Fears of an immediate Chinese hard landing have subsided a little on the back of yesterday's stronger-than-expected official Q3 GDP figures of 6.9% y/y. Although the pace of activity edged down a little from the 7.0% posted in Q2, a recent boost to government spending and the prospect of further monetary policy easing by the People's Bank of China is expected to support medium-term growth, says Lloyds Bank.
Consequently, with next week's FOMC policy decision coming into view, attention is likely to shift towards the domestic US picture. Today's US housing starts and building permits figures for September are expected to show a continuation of the post-Q1 pickup in housing market activity. However, given the recent signs of a deepening division within the Committee about the prospects of a near-term rise in inflation, today's comments by Governor Powell, who has not yet publicly opined on the policy outlook since the September meeting, and New York Fed President Dudley, are likely to attract more scrutiny as signals about the FOMC's centre of gravity.

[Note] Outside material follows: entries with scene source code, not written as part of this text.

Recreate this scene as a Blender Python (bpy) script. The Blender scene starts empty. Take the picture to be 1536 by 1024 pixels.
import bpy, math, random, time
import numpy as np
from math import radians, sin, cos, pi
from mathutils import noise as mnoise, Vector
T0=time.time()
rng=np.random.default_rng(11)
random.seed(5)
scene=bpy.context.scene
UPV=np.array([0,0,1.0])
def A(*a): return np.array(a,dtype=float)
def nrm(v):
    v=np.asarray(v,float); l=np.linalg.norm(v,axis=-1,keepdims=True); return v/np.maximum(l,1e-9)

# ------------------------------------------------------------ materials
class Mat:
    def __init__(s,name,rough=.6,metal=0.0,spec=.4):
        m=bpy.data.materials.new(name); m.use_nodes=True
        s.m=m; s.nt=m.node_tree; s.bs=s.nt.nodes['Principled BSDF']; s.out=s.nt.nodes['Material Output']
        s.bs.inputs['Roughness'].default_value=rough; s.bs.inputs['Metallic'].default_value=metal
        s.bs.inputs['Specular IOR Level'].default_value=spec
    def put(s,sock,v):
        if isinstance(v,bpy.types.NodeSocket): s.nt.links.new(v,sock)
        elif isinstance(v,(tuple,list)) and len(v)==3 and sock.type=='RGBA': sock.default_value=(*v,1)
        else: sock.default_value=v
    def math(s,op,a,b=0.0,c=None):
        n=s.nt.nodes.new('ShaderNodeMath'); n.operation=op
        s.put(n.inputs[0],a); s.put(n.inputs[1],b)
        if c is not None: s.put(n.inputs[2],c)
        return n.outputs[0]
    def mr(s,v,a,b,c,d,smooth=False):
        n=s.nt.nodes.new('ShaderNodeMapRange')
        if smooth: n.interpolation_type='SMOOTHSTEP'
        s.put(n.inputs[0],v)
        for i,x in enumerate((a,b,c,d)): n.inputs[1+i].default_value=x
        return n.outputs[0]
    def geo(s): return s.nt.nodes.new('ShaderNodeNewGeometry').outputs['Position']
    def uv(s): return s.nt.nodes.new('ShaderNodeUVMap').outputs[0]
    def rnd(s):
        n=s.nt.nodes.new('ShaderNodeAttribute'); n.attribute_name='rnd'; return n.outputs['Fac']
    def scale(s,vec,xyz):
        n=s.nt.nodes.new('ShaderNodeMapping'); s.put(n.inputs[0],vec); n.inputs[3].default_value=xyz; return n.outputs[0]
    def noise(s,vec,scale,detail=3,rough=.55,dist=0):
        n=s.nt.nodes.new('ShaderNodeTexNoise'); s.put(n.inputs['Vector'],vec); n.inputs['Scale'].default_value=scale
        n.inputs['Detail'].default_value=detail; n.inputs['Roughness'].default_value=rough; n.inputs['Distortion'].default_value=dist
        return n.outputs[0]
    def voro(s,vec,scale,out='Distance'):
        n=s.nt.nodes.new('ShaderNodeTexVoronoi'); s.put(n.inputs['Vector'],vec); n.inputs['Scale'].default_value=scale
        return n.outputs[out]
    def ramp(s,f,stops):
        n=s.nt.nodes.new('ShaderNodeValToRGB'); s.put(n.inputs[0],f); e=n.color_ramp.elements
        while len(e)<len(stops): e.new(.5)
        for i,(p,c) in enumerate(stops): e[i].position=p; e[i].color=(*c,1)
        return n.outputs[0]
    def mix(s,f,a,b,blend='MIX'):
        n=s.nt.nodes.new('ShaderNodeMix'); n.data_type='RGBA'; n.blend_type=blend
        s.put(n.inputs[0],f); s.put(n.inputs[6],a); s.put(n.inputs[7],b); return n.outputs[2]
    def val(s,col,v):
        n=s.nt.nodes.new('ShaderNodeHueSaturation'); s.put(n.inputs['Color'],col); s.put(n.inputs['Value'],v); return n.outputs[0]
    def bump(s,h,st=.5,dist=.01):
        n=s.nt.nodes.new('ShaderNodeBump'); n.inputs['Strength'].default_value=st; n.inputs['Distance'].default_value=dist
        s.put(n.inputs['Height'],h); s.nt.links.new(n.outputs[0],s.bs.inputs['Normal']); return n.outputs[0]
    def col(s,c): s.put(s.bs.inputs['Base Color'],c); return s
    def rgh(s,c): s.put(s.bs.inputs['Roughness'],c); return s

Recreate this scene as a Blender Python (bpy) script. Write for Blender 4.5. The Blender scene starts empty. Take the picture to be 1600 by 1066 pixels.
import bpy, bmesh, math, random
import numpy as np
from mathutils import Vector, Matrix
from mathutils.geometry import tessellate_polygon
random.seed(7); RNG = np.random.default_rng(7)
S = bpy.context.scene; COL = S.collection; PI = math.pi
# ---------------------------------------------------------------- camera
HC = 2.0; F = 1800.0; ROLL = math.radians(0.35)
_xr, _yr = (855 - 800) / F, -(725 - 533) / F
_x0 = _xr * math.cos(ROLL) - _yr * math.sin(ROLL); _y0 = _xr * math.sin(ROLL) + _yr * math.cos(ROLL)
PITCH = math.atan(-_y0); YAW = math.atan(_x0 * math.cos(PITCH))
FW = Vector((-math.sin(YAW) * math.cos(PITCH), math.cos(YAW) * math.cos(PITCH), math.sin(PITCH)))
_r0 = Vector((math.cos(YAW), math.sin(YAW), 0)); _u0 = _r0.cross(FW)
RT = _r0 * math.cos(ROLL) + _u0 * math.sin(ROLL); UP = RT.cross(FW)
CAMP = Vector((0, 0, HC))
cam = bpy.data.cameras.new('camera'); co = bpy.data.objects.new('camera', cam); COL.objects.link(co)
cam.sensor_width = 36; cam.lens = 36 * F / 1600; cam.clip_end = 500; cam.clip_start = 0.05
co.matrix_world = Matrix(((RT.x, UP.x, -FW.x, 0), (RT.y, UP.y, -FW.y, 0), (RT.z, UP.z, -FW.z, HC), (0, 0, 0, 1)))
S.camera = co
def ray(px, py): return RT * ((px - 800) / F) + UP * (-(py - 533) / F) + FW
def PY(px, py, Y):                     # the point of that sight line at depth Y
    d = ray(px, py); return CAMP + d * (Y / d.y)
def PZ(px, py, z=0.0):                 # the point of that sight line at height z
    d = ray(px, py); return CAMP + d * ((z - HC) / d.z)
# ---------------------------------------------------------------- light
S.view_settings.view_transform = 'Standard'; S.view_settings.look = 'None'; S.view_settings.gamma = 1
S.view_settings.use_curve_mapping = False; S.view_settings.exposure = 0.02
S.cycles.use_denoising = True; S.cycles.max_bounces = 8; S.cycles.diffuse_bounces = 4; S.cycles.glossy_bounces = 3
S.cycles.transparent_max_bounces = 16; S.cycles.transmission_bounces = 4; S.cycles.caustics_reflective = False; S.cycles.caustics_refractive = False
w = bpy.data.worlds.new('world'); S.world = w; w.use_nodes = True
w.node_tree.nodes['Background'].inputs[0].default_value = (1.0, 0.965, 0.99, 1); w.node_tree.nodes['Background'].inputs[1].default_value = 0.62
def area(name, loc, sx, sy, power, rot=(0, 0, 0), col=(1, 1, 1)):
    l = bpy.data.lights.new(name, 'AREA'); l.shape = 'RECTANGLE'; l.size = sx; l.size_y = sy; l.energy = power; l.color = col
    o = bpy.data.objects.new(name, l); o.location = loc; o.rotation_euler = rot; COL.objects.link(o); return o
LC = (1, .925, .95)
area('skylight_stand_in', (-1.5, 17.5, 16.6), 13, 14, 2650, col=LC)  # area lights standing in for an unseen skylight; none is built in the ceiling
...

On the domestic front, today also sees a speech by MPC member Ian McCafferty who has been alone in voting for a 25bp hike in the Bank Rate in each of the last three policy meetings. Mr McCafferty is likely to reiterate his concerns about underlying price pressures and his belief that an immediate hike would increase the likelihood of a gradual path for policy tightening. BoE Governor Mark Carney is also appearing before the Treasury Select Committee this morning although this is likely to focus upon macro-prudential concerns, added LLoyds Bank.